Review: Solomon Kane

Solomon Kane
7 10

PLOT: A once-brutal warrior who has renounced his violent ways finds himself on a quest to save a young woman from a vicious and demonic army.

REVIEW: SOLOMON KANE is a lot more enjoyable than it has any right to be. As straight-faced and noble as its title character, the movie could have played things tongue-in-cheek ala THE MUMMY, which would have been disastrous, but it's determined to be taken seriously, which infuses it with a kind of likable charm – even if it never reaches any great heights or transcends the limitations of its genre.

We meet Solomon Kane when he's a real brute. A captain for the British army in 16th century Africa, Kane and his men easily cut down their enemies, and do so with relish. During a raid on a castle, Kane comes up against an opposition of a different kind: The Devil's Reaper, who is there to claim Kane's soul. Shockingly, Kane escapes, with a newfound determination to do something good with his life.

Years later, we find Kane shacked up with a group of monks, having completely renounced violence. He's forced to leave, however, and embarks on a mission to reunite with his father and claim his family fortune. (He and his pop had a falling out decades ago, so it's a task easier said than done.) Along the way he encounters the kindness of the Crowthorn family, led by wise William (Pete Postlethwaite), who allow him to travel with them and share in their food and good graces. In turn, he acts as something of a bodyguard for them, and a member of the family he quickly becomes.

Unfortunately and predictably, this happiness can't last very long. The Crowthorns and Kane are besieged by a savage horde that has been pillaging the land in the service of some dark ruler. Trying to honor his own pledge to be violence-free, Kane watches as most of the family is done for. The daughter, Meredith (Rachel Hurd-Wood), is taken as a powerless Kane is left for dead. Naturally, this cannot stand, and Kane must pull himself up by the bootstraps and hunt the barbarians, save the girl, and risk having his soul damned forever.

SOLOMON has cheesy effects and cheesier dialogue; it seems a bit of a relic in how overwrought and melodramatic it often gets (it's often like a cross between a 50s biblical epic and a medieval fantasy from the 80s in the CONAN THE BARBARIAN mold). I'd even go so far as to say it gets unintentionally funny in several scenes, so sincere it remains throughout, but it's filled with enough blood, guts and swordplay to entertain.

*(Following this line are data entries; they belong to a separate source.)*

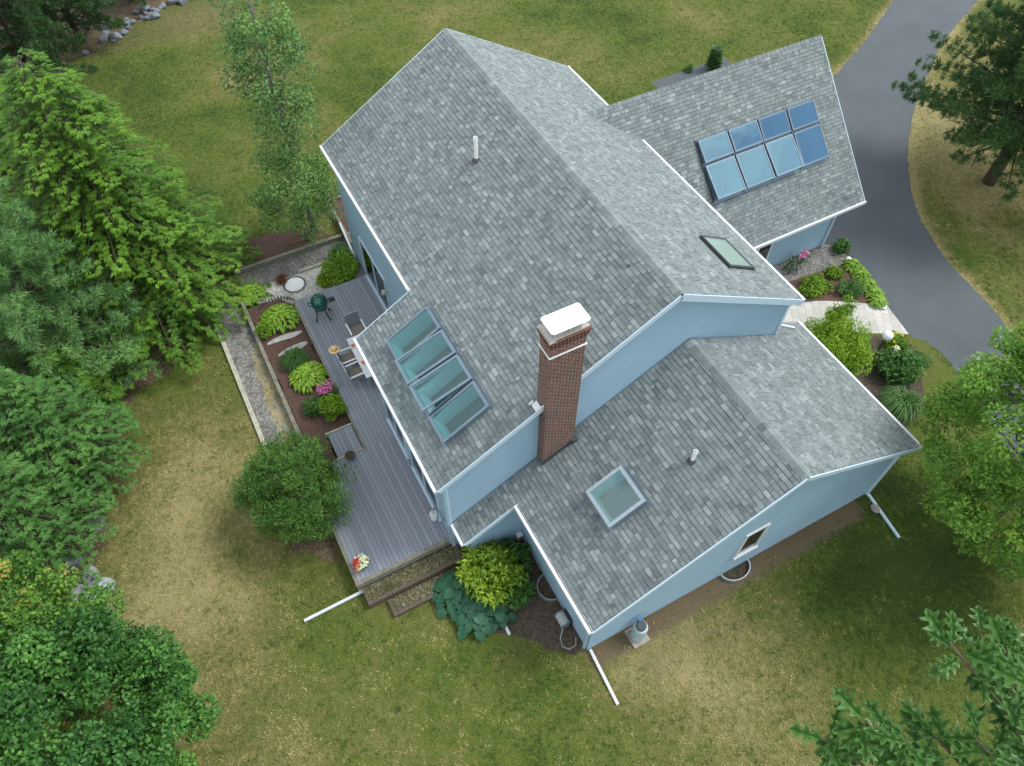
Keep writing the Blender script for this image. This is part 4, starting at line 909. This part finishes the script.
def broad_tree(label, base, c, R, nclump, per, cr, L, leaf, seed, name='deciduous_tree', bark='bark', r0=.16, group=None, asp=.6, tone0=.5, zmin=-.7, cat='tree', top=None, tvar=.16, up=.55, rin=.45, ctone=.14, droop=.25):
    r = RG(seed); t = thing(name, label, cat, base, group=group)
    C = clumps(r, c, R, nclump, zmin, rin)
    tp = top or (c[0], c[1], c[2]+R[2]*.55)
    lim = [C[i] for i in r.choice(len(C), min(len(C), 26), replace=False)]
    trunk(t, base, tp, r0, r0*.25, bark, lim, seed, bend=.05)
    V, F, tn = leaf_cloud(r, C, cr, per, L, asp, up, tone0, tvar, droop, ctone=ctone)
    k = V.reshape(-1, 4, 3)[:, :, 2].min(1) > .02
    fast_mesh('crown', V, F[k], tn[k], M[leaf], t)
    return t
def conifer(label, base, h, R, seed, leaf, name='conifer', z0=.6, nb=170, fan=.34, w=.075, sp=.26, droop=.35, tone0=.45, group=None, fingers=7, prof=1.0, r0=.15, tip=.3):
    """boughs leave the trunk in all directions; each carries flat drooping sprays of narrow fingers"""
    r = RG(seed); base = np.array(base, float); t = thing(name, label, 'tree', tuple(base), group=group)
    P, D, Nn, Ls, T = [], [], [], [], []; mb = MB()
    mb.tube([base, base+np.array((0, 0, h*.5)), base+np.array((0, 0, h*.98))], [r0*1.2, r0*.7, .02], 9)
    for i in range(nb):
        f = (i+.5)/nb; f = 1-(1-f)**.80; z = z0+(h-z0)*f; az = i*2.39996+r.uniform(-.35, .35)
        ln = R*(1-f)**prof*r.uniform(.72, 1.12)+.22
        d0 = np.array((math.cos(az), math.sin(az), 0)); s = np.array((-d0[1], d0[0], 0))
        rise = r.uniform(.0, .28)*ln*(.6+f); bp = lambda q: base+np.array((0, 0, z))+d0*ln*q+np.array((0, 0, rise*math.sin(q*2.2)-droop*ln*q*q*.55))
        mb.tube([bp(0), bp(.5), bp(.95)], [.035*(1-f)+.012, .02*(1-f)+.008, .006], 4, cap=False)
        bt = r.normal(0, .10); n = max(3, int(ln/sp*1.35))
        for k in range(n):
            q = .28+.72*(k+r.uniform(.0, .9))/n; q = min(q, 1.02)
            for sd in ((-1, 1) if k < n-1 else (-1, 0, 1)):
                lat = sd*r.uniform(.15, 1)*ln*.30*(1.08-q)+sd*r.uniform(.02, .12)
                o = bp(q)+s*lat-np.array((0, 0, abs(lat)*.18+r.uniform(-.05, .05)))
                dd = unit(d0*1.0+s*sd*r.uniform(.35, .95)-np.array((0, 0, droop*r.uniform(.2, .9)))); sl = unit(np.cross(dd, (0, 0, 1.))); nn = np.cross(sl, dd)
                for g in range(fingers):
                    a = (g-(fingers-1)/2)/((fingers-1)/2)*1.05+r.uniform(-.12, .12); fd = dd*math.cos(a)+sl*math.sin(a)-nn*abs(a)*.16
                    P.append(o+dd*fan*.16*r.uniform(-1, 1)); D.append(fd); Nn.append(nn+r.normal(size=3)*.22); Ls.append(fan*(1-.38*abs(a))*r.uniform(.75, 1.2))
                    T.append(tone0+bt+tip*(q-.6)+r.normal(0, .10))
    mb.build('trunk', M['bark'], t)
    P, D, Nn, Ls, T = map(np.array, (P, D, Nn, Ls, T))
    V, F = leaves(P, D, Nn, Ls, np.full(len(Ls), w)*r.uniform(.8, 1.3, len(Ls)), .03)
    fast_mesh('crown', V, F, T, M[leaf], t); return t
def pine(label, base, h, R, seed, leaf, z0=1.5, nb=70, tuft=.26, needles=15, w=.022, tone0=.5, group=None, r0=.16, name='pine_tree', sp=.27, prof=.75, lean=(0, 0)):
    """soft pine: boughs ending in brushes of long needles"""
    r = RG(seed); base = np.array(base, float); t = thing(name, label, 'tree', tuple(base), group=group); mb = MB()
    ln_ = np.array((lean[0], lean[1], 0)); ax = lambda z: base+np.array((0, 0, z))+ln_*z
    mb.tube([base, ax(h*.5), ax(h)], [r0*1.25, r0*.7, .025], 10)
    O, DD, T = [], [], []
    for i in range(nb):
        f = (i+.5)/nb; z = z0+(h-z0)*f; az = i*2.39996+r.uniform(-.5, .5); ln = R*((1-f)**prof)*r.uniform(.6, 1.12)+.3
        d0 = np.array((math.cos(az), math.sin(az), 0)); s = np.array((-d0[1], d0[0], 0)); upk = r.uniform(-.08, .22)+.25*f
        bp = lambda q: ax(z)+d0*ln*q+np.array((0, 0, upk*ln*q))
        mb.tube([bp(0), bp(.55), bp(1)], [.05*(1-f)+.015, .03*(1-f)+.01, .008], 5, cap=False)
        bt = r.normal(0, .1); n = max(3, int(ln/sp))
        for k in range(n):
            q = .3+.72*(k+r.uniform(0, 1))/n
            for j in range(4):
                lat = r.uniform(-1, 1)*ln*.34*(1.1-q)+r.uniform(-.08, .08)
                O.append(bp(q)+s*lat+np.array((0, 0, r.uniform(-.12, .16)))); DD.append(unit(d0*.8+s*np.sign(lat)*r.uniform(0, .9)+np.array((0, 0, r.uniform(.0, .7))))); T.append(tone0+bt+r.normal(0, .09)+.12*(q-.6))
    mb.build('trunk', M['bark'], t, smooth=True)
    O, DD, T = map(np.array, (O, DD, T)); idx = np.repeat(np.arange(len(O)), needles); m = len(idx)
    D = unit(DD[idx]*.75+rdir(r, m)*.85); V, F = leaves(O[idx]+rdir(r, m)*.03, D, rdir(r, m), tuft*r.uniform(.7, 1.2, m), np.full(m, w), .02)
    fast_mesh('crown', V, F, T[idx]+r.normal(0, .06, m), M[leaf], t); return t
conifer('tall bright green hemlock with drooping lacy boughs beside the gravel walk', (-1.5, -12.85, 0), 10.6, 4.3, 1, 'hemlock_leaf', 'hemlock_tree', nb=380, z0=.5, prof=.66, tone0=.5, fan=.22, w=.042, sp=.17, tip=.45)
conifer('second bright hemlock behind the tall one at the left picture edge', (-6.6, -16.0, 0), 9.0, 3.9, 2, 'hemlock_leaf', 'hemlock_tree', nb=250, prof=.7, tone0=.5, fan=.22, w=.042, sp=.18, tip=.45)
pine('soft blue green white pine left of the bright hemlock', (.9, -16.1, 0), 9.8, 3.3, 3, 'pine_leaf', z0=.9, nb=170, needles=20, w=.026, tone0=.62)
conifer('blue green spruce at the lawn edge with a bough reaching over the grass', (5.2, -17.0, 0), 5.8, 2.5, 4, 'spruce_leaf', 'spruce_tree', nb=210, fan=.2, w=.036, sp=.17, droop=.15, tone0=.46)
conifer('darker spruce above the grey boulder at the lawn edge', (7.4, -18.6, 0), 6.2, 2.6, 5, 'spruce_leaf', 'spruce_tree', nb=200, fan=.2, w=.036, sp=.17, droop=.15, tone0=.5)
conifer('small yellow green hemlock between the white pine and the spruces', (3.0, -16.2, 0), 3.6, 1.5, 6, 'hemlock_leaf', 'hemlock_tree', nb=80, tone0=.38)
conifer('tall spruce at the left picture edge behind the smaller spruces', (3.4, -19.6, 0), 7.6, 2.7, 7, 'spruce_leaf', 'spruce_tree', nb=210, fan=.2, w=.036, sp=.17, droop=.15, tone0=.46)
broad_tree('large dark green maple filling the lower left corner', (15.5, -17.9, 0), (15.5, -17.8, 4.0), (3.5, 3.4, 3.0), 260, 300, .46, .12, 'maple_leaf', 8, 'maple_tree', asp=.62, tvar=.2, rin=.5, ctone=.2, up=.4)
broad_tree('young yellow green maple with orange tips above the dark maple', (13.0, -18.5, 0), (13.0, -18.3, 4.2), (2.4, 2.3, 2.8), 110, 210, .4, .115, 'youngmaple_leaf', 9, 'maple_tree', asp=.62, tvar=.22, rin=.6, ctone=.2, up=.4)
broad_tree('round bushy shrub tree beside the deck steps on the lawn', (10.3, -10.75, 0), (10.32, -10.62, 1.62), (1.7, 1.7, 1.5), 210, 170, .32, .15, 'round_leaf', 10, 'shrub_tree', droop=-.8, asp=.2, tone0=.6, r0=.09, up=.7, zmin=-.95)
broad_tree('tall slender grey green tree rising past the top picture edge', (-2.3, -5.9, 0), (-2.3, -5.9, 7.4), (1.35, 1.35, 4.8), 100, 85, .5, .12, 'birch_leaf', 11, 'birch_tree', 'birchbark', .11, asp=.7, top=(-2.3, -5.9, 11.8), rin=.3)
broad_tree('low rounded grey green tree beside the dark gravel strip', (-1.95, -6.35, 0), (-1.95, -6.3, 2.6), (1.75, 1.7, 2.1), 90, 110, .44, .11, 'birch_leaf', 12, 'birch_tree', 'birchbark', .08, asp=.6, tone0=.66, ctone=.2)
broad_tree('large bright leafy tree at the right picture edge below the driveway', (21.3, 8.8, 0), (21.2, 8.6, 4.9), (3.5, 3.5, 4.3), 250, 230, .46, .13, 'ash_leaf', 13, 'deciduous_tree', asp=.55, tone0=.58, zmin=-.97, rin=.5, ctone=.2, tvar=.18)
pine('tall pine with a bare trunk standing in dry grass by the driveway', (9.2, 22.7, 0), 13.0, 5.0, 14, 'darkpine_leaf', z0=2.3, nb=230, r0=.24, tone0=.72, w=.03, needles=18)
for k, (x, y, h, R_, lab) in enumerate(((-18.8, -14.8, 9.0, 2.8, 'dark pine standing nearest the far stone row'), (-15.6, -17.6, 9.5, 2.8, 'dark pine behind the hemlocks at the left picture edge'), (-22.6, -12.2, 9.0, 2.8, 'dark pine behind the far stone row in the corner'), (-26.5, -9.0, 9, 2.8, 'dark pine at the top picture edge beyond the stone row'))):
    pine(lab, (x, y, 0), h, R_, 20+k, 'darkpine_leaf', z0=.8, nb=120, tone0=.55, w=.034, needles=16)
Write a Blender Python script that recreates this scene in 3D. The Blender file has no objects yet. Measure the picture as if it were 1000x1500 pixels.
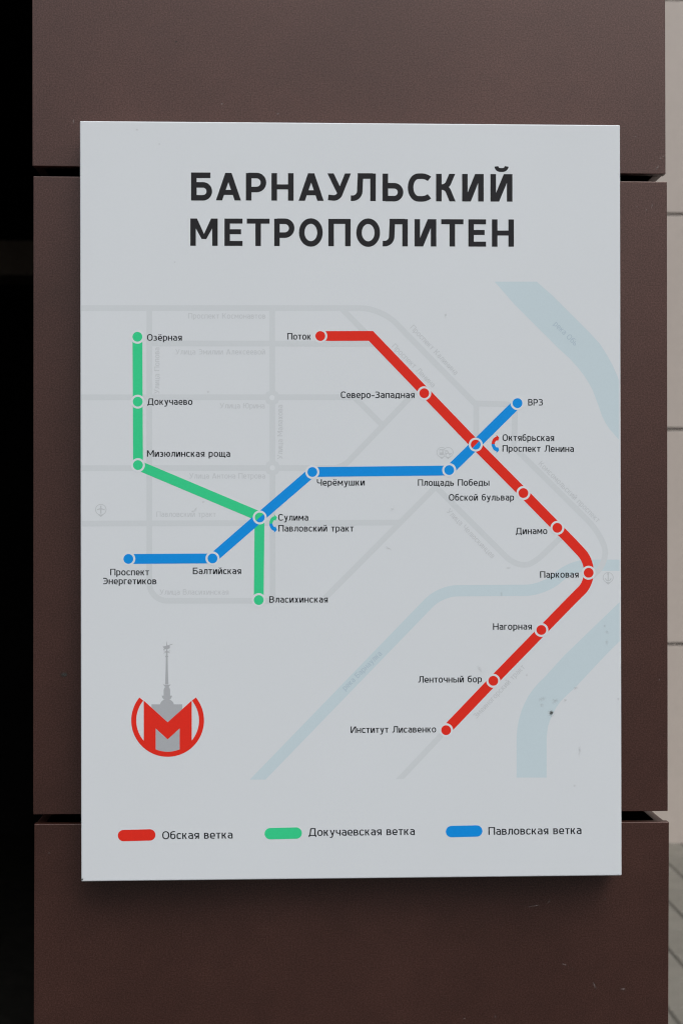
import bpy, bmesh, math, random
from mathutils import Vector, Matrix
from mathutils.geometry import delaunay_2d_cdt
random.seed(7)
R_ = math.radians
scene = bpy.context.scene
col = scene.collection

# ------------------------------------------------------------------ camera
CAM = Vector((0.0, -1.58867, 1.5))
YAW, PITCH, ROLL = 0.03554, 0.00234, -0.00084
FPX = 50 / 36 * 1500
fw = Vector((math.sin(YAW) * math.cos(PITCH), math.cos(YAW) * math.cos(PITCH), math.sin(PITCH)))
rt = Vector((math.cos(YAW), -math.sin(YAW), 0))
up = rt.cross(fw)
rt2 = rt * math.cos(ROLL) + up * math.sin(ROLL)
up2 = -rt * math.sin(ROLL) + up * math.cos(ROLL)
cam_data = bpy.data.cameras.new('camera')
cam_data.sensor_fit = 'VERTICAL'
cam_data.sensor_height = 36
cam_data.sensor_width = 24
cam_data.lens = 50
cam_data.clip_start = 0.05
cam_data.clip_end = 2000
cam_data.dof.use_dof = True
cam_data.dof.focus_distance = 1.552
cam_data.dof.aperture_fstop = 8
cam = bpy.data.objects.new('camera', cam_data)
M = Matrix.Identity(4)
for i in range(3):
    M[i][0] = rt2[i]; M[i][1] = up2[i]; M[i][2] = -fw[i]; M[i][3] = CAM[i]
cam.matrix_world = M
col.objects.link(cam)
scene.camera = cam

def at(px, py, y):
    """photo pixel (1000x1500) -> point on the plane at depth y"""
    d = fw + rt2 * ((px - 500) / FPX) - up2 * ((py - 750) / FPX)
    t = (y - CAM.y) / d.y
    return CAM + d * t

# ------------------------------------------------------------------ light
SUN_EL, SUN_AZ = 54, 153
world = bpy.data.worlds.new('World')
scene.world = world
world.use_nodes = True
wn = world.node_tree
wn.nodes.clear()
sky = wn.nodes.new('ShaderNodeTexSky')
sky.sky_type = 'NISHITA'
sky.sun_disc = False
sky.sun_elevation = R_(SUN_EL)
sky.sun_rotation = R_(SUN_AZ)
sky.air_density = 1.0
sky.dust_density = 3.0
sky.ozone_density = 1.0
hs = wn.nodes.new('ShaderNodeHueSaturation')
hs.inputs['Saturation'].default_value = 0.28
bg = wn.nodes.new('ShaderNodeBackground')
bg.inputs['Strength'].default_value = 0.125
wo = wn.nodes.new('ShaderNodeOutputWorld')
wn.links.new(sky.outputs[0], hs.inputs['Color'])
# cloud cover: an overcast sky is about three times brighter overhead than at the horizon
tcw = wn.nodes.new('ShaderNodeTexCoord')
sep = wn.nodes.new('ShaderNodeSeparateXYZ')
ov = wn.nodes.new('ShaderNodeMath'); ov.operation = 'MULTIPLY_ADD'; ov.use_clamp = False
ov.inputs[1].default_value = 1.95; ov.inputs[2].default_value = 0.05
mxw = wn.nodes.new('ShaderNodeVectorMath'); mxw.operation = 'SCALE'
wn.links.new(tcw.outputs['Generated'], sep.inputs[0])
wn.links.new(sep.outputs['Z'], ov.inputs[0])
wn.links.new(hs.outputs[0], mxw.inputs[0])
wn.links.new(ov.outputs[0], mxw.inputs['Scale'])
wn.links.new(mxw.outputs[0], bg.inputs['Color'])
wn.links.new(bg.outputs[0], wo.inputs['Surface'])

sd = bpy.data.lights.new('sun', 'SUN')
sd.energy = 0.7
sd.angle = R_(50)
sd.color = (1.0, 0.97, 0.93)
sun = bpy.data.objects.new('sun', sd)
az, el = R_(SUN_AZ), R_(SUN_EL)
sdir = Vector((math.sin(az) * math.cos(el), math.cos(az) * math.cos(el), math.sin(el)))
sun.rotation_euler = sdir.to_track_quat('Z', 'Y').to_euler()
sun.location = (3, -4, 8)
col.objects.link(sun)

scene.view_settings.view_transform = 'Standard'
scene.view_settings.look = 'None'
scene.view_settings.gamma = 1
scene.view_settings.exposure = 0.18
scene.render.engine = 'CYCLES'
scene.cycles.max_bounces = 6
scene.cycles.filter_width = 1.15

# ------------------------------------------------------------------ materials
def lin(c):
    return tuple(((v / 255) / 12.92 if v / 255 <= .04045 else ((v / 255 + .055) / 1.055) ** 2.4) for v in c)

class Mat:
    def __init__(s, name):
        s.m = bpy.data.materials.new(name)
        s.m.use_nodes = True
        s.t = s.m.node_tree
        s.b = s.t.nodes['Principled BSDF']
        s.out = s.t.nodes['Material Output']
    def n(s, kind, **kw):
        nd = s.t.nodes.new(kind)
        for k, v in kw.items():
            if k in nd.inputs: nd.inputs[k].default_value = v
            else: setattr(nd, k, v)
        return nd
    def l(s, a, b): s.t.links.new(a, b)

def ramp(mt, src, stops):
    r = mt.n('ShaderNodeValToRGB')
    e = r.color_ramp.elements
    while len(e) < len(stops): e.new(.5)
    for i, (p, c) in enumerate(stops):
        e[i].position = p
        e[i].color = (*c, 1) if len(c) == 3 else c
    mt.l(src, r.inputs[0])
    return r

def coord(mt, scale=(1, 1, 1)):
    tc = mt.n('ShaderNodeTexCoord')
    mp = mt.n('ShaderNodeMapping')
    mp.inputs['Scale'].default_value = scale
    mt.l(tc.outputs['Object'], mp.inputs[0])
    return mp.outputs[0]

def print_mat(name, base, rough=0.5, var=0.05, spec=0.35):
    """matt printed or painted surface with a faint grain"""
    mt = Mat(name)
    c = coord(mt)
    n1 = mt.n('ShaderNodeTexNoise', Scale=7.0, Detail=5.0, Roughness=.55)
    n2 = mt.n('ShaderNodeTexNoise', Scale=620.0, Detail=2.0, Roughness=.6)
    mt.l(c, n1.inputs[0]); mt.l(c, n2.inputs[0])
    mx = mt.n('ShaderNodeMix', data_type='FLOAT')
    mx.inputs[0].default_value = .45
    mt.l(n1.outputs[0], mx.inputs[2]); mt.l(n2.outputs[0], mx.inputs[3])
    lo = tuple(max(0, v * (1 - var)) for v in base); hi = tuple(min(.95, v * (1 + var)) for v in base)
    rp = ramp(mt, mx.outputs[0], [(.3, lo), (.7, hi)])
    mt.l(rp.outputs[0], mt.b.inputs['Base Color'])
    mt.b.inputs['Roughness'].default_value = rough
    mt.b.inputs['Specular IOR Level'].default_value = spec
    return mt.m

WHITE = (.755, .80, .83)
M_board = print_mat('white_board_paint', WHITE, .42, .015)
M_ring = print_mat('white_print', (.78, .825, .855), .42, .01)
M_street = print_mat('pale_grey_print', (.69, .737, .762), .42, .02)
M_gtext = print_mat('soft_grey_print', (.63, .67, .695), .45, .03)
M_river = print_mat('pale_blue_print', (.625, .75, .80), .42, .025)
M_rtext = print_mat('soft_blue_print', (.49, .62, .70), .45, .03)
M_red = print_mat('red_print', (.84, .032, .018), .5, .05, .15)
M_green = print_mat('green_print', (.045, .70, .30), .5, .05, .15)
M_blue = print_mat('blue_print', (.006, .31, .86), .5, .05, .15)
M_ink = print_mat('black_print', (.013, .016, .020), .5, .1, .15)
M_title = print_mat('charcoal_print', (.019, .019, .022), .5, .1, .2)
M_grey = print_mat('mid_grey_print', (.46, .485, .51), .45, .03)
M_pin = print_mat('pin_grey_print', (.59, .63, .655), .45, .03)

# brown cladding board, fine fibre speckle
mt = Mat('brown_cladding_board')
c = coord(mt)
n1 = mt.n('ShaderNodeTexNoise', Scale=3.2, Detail=6.0, Roughness=.6)
n2 = mt.n('ShaderNodeTexNoise', Scale=620.0, Detail=4.0, Roughness=.7)
n3 = mt.n('ShaderNodeTexNoise', Scale=45.0, Detail=4.0, Roughness=.6)
for n in (n1, n2, n3): mt.l(c, n.inputs[0])
a = mt.n('ShaderNodeMix', data_type='FLOAT'); a.inputs[0].default_value = .74
mt.l(n1.outputs[0], a.inputs[2]); mt.l(n2.outputs[0], a.inputs[3])
b = mt.n('ShaderNodeMix', data_type='FLOAT'); b.inputs[0].default_value = .1
mt.l(a.outputs[0], b.inputs[2]); mt.l(n3.outputs[0], b.inputs[3])
rp = ramp(mt, b.outputs[0], [(.38, (.020, .0070, .0045)), (.5, (.0405, .0142, .0095)), (.62, (.076, .031, .023))])
mt.l(rp.outputs[0], mt.b.inputs['Base Color'])
rr = ramp(mt, n1.outputs[0], [(.3, (.375,) * 3), (.7, (.40,) * 3)])
mt.l(rr.outputs[0], mt.b.inputs['Roughness'])
bp = mt.n('ShaderNodeBump', Strength=.06, Distance=.0003)
mt.l(n2.outputs[0], bp.inputs['Height'])
mt.l(bp.outputs[0], mt.b.inputs['Normal'])
sp = ramp(mt, n2.outputs[0], [(.38, (.74,) * 3), (.60, (1.0,) * 3)])
mt.l(sp.outputs[0], mt.b.inputs['Specular IOR Level'])
mt.b.inputs['IOR'].default_value = 1.56
mt.b.inputs['Specular Tint'].default_value = (1, .79, .75, 1)
M_brown = mt.m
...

Bassett stages a handful of effectively creepy sequences, like one where Solomon happens upon the rubble of a church overseen by a deranged priest (Mackenzie Crook, Gareth from the original “Office”) and a vampiric congregation, and he generally controls the action well. The climax admittedly gets a little ridiculous (cue the fire-demon from hell!) but its bombastic and amusing and doesn't stray from its humorless, businesslike approach.

Businesslike is also a good way to describe Purefoy. Stone-faced and morose, he's a leading man with a little charisma and an ample helping of gruffness. Not necessarily possessing the star-power of a major leading man, Purefoy seems made to headline a B-movie like this one. Bassett surrounds him with a reliable supporting cast that includes Max Von Sydow, Alice Krige, Jason Flemyng and Postlethwaite, who all add necessary flavor to the dark flick.

Extra Tidbit: SOLOMON KANE opens on September 28th.